Mónica Hoyos no era, ni de lejos, santo de mi devoción. Acudía a los platós investida de una ridícula dignidad que la convertía en un personaje caricaturesco y antipático. Ella no salía de ahí porque se había acostumbrado a caer mal. La frase que la gobernaba bien podía ser esta que repetía mucho mi amiga Geles: “Estoy tan hecha a perder que ganar me incomoda”. Sin embargo, tras su paso por ‘GH VIP 6’ he acabado cogiéndole cariño.

He visto a una mujer profundamente equivocada que se enfrenta a sus emociones a machetazos. Ella cree que piensa pero no lo hace. Porque si se parara a reflexionar solo un poquito se daría cuenta de que la vida no es ese río revuelto en el que permanentemente se desenvuelve. No es que vaya a promover ahora la canonización de Mónica Hoyos, pero tampoco me late destrozarla sin compasión. Llegó al plató de ‘GH VIP 6’ desnortada y fue muy significativo el abrazo que me dio al llegar. Pedía a gritos calor humano, un clavo emocional al que agarrarse para no caer en la desesperación después de haber sido derrotada por Miriam.

Mónica es una perdedora y a mí me gustan las perdedoras, entre otras cosas porque a las triunfadoras les falta en la mayoría de las ocasiones generosidad. El carácter de Mónica es proclive al clasismo, a la cursilería, a la megalomanía y a un montón de cosas feas más, pero no creo que sea un caso irrecuperable.

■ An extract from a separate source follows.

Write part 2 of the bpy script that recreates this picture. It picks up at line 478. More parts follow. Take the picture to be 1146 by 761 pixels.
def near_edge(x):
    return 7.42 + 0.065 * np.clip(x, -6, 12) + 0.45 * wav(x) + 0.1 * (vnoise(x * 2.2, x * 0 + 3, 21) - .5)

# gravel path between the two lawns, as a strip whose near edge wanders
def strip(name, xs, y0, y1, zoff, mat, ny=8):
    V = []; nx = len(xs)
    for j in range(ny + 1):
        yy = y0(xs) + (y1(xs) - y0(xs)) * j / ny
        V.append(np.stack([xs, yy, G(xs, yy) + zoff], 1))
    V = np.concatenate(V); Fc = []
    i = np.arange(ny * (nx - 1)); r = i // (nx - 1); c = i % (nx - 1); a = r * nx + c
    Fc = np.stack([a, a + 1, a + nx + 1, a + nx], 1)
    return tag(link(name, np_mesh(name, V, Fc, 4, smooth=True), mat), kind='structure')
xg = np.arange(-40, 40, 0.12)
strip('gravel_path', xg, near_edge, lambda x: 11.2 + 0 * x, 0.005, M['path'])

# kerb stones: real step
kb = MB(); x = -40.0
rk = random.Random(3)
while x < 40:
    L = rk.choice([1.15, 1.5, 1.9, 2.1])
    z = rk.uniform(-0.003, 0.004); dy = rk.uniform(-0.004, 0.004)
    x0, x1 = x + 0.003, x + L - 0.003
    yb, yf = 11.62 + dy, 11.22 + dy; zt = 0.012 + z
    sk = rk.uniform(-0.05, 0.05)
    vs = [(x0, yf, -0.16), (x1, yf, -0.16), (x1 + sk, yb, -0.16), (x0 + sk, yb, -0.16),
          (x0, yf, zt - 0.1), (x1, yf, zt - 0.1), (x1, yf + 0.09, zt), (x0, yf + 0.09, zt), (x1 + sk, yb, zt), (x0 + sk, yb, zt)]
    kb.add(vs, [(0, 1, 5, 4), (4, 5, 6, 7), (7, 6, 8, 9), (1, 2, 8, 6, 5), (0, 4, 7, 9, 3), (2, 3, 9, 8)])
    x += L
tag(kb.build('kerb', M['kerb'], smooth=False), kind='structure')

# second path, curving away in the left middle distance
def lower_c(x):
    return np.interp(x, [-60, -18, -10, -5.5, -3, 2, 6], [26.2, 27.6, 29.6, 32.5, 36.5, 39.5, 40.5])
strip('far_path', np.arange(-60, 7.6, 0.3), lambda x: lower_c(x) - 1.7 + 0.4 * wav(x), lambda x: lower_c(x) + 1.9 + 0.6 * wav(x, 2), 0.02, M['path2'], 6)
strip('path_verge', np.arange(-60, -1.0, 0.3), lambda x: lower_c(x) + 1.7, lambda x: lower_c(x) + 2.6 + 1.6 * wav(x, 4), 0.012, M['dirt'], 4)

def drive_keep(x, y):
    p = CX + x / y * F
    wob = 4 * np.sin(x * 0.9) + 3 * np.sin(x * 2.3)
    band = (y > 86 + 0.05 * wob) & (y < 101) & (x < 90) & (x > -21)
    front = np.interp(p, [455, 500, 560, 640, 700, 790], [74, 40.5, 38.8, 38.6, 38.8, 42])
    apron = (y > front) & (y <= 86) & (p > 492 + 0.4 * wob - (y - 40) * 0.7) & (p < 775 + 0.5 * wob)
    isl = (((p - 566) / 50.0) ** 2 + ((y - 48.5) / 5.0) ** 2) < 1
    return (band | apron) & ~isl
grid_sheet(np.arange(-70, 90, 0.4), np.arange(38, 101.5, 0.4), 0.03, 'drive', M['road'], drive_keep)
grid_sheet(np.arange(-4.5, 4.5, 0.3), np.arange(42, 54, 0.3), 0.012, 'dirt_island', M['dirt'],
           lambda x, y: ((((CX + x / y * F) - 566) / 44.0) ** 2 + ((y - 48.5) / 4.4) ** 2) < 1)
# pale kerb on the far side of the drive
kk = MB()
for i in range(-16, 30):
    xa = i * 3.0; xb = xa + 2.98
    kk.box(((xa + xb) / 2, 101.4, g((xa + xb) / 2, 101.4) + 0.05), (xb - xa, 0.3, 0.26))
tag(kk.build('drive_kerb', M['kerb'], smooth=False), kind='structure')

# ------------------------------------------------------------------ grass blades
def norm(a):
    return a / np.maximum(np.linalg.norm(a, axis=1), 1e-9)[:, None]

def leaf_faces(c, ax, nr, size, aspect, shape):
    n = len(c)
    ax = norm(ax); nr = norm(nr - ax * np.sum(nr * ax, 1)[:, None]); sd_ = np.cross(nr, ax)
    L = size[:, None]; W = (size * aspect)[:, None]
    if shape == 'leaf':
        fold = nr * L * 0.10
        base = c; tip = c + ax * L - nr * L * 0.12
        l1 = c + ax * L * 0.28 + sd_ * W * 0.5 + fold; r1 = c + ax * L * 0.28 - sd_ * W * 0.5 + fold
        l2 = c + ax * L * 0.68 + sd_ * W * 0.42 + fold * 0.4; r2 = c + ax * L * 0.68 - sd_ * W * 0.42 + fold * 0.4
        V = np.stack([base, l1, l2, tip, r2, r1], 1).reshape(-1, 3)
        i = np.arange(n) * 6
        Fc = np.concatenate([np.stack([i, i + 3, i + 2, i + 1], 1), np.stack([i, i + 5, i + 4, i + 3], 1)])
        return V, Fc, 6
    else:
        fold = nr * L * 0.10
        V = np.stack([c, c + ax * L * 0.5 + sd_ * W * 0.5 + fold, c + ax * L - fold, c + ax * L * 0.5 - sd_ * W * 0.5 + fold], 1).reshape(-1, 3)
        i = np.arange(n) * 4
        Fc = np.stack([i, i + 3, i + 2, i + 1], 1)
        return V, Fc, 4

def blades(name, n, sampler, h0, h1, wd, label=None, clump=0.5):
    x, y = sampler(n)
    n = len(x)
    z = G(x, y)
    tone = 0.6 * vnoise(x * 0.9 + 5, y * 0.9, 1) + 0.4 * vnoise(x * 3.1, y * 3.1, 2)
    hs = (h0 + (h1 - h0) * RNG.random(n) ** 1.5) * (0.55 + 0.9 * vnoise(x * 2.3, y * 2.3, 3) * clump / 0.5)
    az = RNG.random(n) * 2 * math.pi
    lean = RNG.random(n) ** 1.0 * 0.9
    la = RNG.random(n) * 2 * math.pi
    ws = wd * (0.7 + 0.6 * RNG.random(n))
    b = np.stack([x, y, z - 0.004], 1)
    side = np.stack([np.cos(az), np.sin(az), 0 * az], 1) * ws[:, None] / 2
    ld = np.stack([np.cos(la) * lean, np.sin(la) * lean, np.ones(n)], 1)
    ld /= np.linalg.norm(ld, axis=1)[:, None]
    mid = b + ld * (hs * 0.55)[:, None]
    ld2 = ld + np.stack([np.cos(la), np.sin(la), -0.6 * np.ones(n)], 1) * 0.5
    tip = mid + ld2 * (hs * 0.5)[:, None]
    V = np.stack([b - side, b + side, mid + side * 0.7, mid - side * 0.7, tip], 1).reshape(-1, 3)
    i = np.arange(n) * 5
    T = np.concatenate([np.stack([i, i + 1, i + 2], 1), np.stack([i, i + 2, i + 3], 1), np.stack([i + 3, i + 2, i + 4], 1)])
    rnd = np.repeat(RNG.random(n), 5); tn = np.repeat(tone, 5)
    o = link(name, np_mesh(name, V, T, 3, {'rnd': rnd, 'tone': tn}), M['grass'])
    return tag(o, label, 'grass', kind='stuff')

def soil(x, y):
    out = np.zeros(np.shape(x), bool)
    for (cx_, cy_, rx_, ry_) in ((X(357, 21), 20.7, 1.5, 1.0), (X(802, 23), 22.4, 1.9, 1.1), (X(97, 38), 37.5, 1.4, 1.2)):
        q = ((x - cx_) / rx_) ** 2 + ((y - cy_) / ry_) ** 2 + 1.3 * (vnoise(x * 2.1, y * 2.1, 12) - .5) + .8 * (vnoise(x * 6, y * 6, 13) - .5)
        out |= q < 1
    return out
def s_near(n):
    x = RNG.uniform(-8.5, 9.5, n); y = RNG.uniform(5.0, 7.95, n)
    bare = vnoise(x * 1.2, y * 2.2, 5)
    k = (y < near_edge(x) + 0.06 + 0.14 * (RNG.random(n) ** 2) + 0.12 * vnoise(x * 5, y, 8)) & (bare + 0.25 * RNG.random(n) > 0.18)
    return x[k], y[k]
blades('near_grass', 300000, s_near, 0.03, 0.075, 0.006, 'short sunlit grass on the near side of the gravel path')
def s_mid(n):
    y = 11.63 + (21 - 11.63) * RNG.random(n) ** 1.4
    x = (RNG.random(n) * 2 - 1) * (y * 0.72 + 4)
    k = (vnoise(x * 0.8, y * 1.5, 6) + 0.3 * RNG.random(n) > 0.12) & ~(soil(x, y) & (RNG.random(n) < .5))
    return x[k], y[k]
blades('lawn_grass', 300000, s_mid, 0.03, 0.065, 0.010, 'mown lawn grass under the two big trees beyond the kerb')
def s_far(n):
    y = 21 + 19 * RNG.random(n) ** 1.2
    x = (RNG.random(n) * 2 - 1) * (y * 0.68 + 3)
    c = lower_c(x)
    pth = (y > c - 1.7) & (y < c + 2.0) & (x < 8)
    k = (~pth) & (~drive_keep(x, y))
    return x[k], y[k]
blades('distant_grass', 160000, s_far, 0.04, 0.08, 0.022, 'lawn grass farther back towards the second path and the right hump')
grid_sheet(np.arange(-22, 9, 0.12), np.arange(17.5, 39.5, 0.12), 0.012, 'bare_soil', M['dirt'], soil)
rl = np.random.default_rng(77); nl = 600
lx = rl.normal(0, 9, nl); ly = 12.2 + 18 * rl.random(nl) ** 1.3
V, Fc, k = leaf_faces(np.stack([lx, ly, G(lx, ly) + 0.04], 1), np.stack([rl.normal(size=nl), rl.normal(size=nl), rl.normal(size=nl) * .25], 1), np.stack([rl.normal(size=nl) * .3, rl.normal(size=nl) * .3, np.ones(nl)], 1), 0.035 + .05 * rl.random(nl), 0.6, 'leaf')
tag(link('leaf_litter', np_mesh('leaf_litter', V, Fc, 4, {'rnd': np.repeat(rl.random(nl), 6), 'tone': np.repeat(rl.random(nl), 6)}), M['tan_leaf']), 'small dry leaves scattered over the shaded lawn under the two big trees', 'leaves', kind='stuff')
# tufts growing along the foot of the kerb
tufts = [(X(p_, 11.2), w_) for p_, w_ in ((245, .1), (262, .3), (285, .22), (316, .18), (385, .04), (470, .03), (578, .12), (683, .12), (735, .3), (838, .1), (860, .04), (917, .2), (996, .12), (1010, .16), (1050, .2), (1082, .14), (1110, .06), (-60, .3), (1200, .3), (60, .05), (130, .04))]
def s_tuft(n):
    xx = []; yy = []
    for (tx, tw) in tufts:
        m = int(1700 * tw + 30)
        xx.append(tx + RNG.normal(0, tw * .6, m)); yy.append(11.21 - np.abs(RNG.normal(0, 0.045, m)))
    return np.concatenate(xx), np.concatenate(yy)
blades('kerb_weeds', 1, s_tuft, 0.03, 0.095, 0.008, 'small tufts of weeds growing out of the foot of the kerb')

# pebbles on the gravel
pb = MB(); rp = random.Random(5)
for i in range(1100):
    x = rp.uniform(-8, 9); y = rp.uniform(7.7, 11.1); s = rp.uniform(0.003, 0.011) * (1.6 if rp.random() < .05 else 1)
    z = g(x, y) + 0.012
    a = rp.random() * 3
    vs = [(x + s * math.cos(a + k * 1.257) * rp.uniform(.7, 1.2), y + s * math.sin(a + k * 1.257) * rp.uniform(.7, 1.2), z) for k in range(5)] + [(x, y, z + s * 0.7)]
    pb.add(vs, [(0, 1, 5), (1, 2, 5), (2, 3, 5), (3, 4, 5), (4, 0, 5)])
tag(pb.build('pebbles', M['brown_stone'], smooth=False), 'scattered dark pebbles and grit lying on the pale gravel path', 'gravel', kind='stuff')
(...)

La Hoyos me produce ternura porque durante varios años lleva asistiendo a su lento pero inexorable deterioro profesional, y eso no hay mente que lo aguante. Por eso la aparición de ‘GH VIP’ ha sido providencial para ella. Ha dejado al descubierto sus debilidades y se ha convertido en una mujer normal, con los miedos e inseguridades de toda hija de vecino.

Al acabar el programa, ya en chándal y con el abrigo puesto, subí al camerino a agradecerle su paso por el concurso. Pese a los continuos abucheos del público, se inmolaba semana tras semana para que el espectáculo pudiera continuar. Ha sido una kamikaze y eso me gusta. Debería haber llegado a la final. Espero que de una vez por todas se dé cuenta de que, pese a ella, hay gente que la entiende. Le queda, eso sí, una ardua tarea por delante: dejar de ser Mónica Hoyos para ser feliz.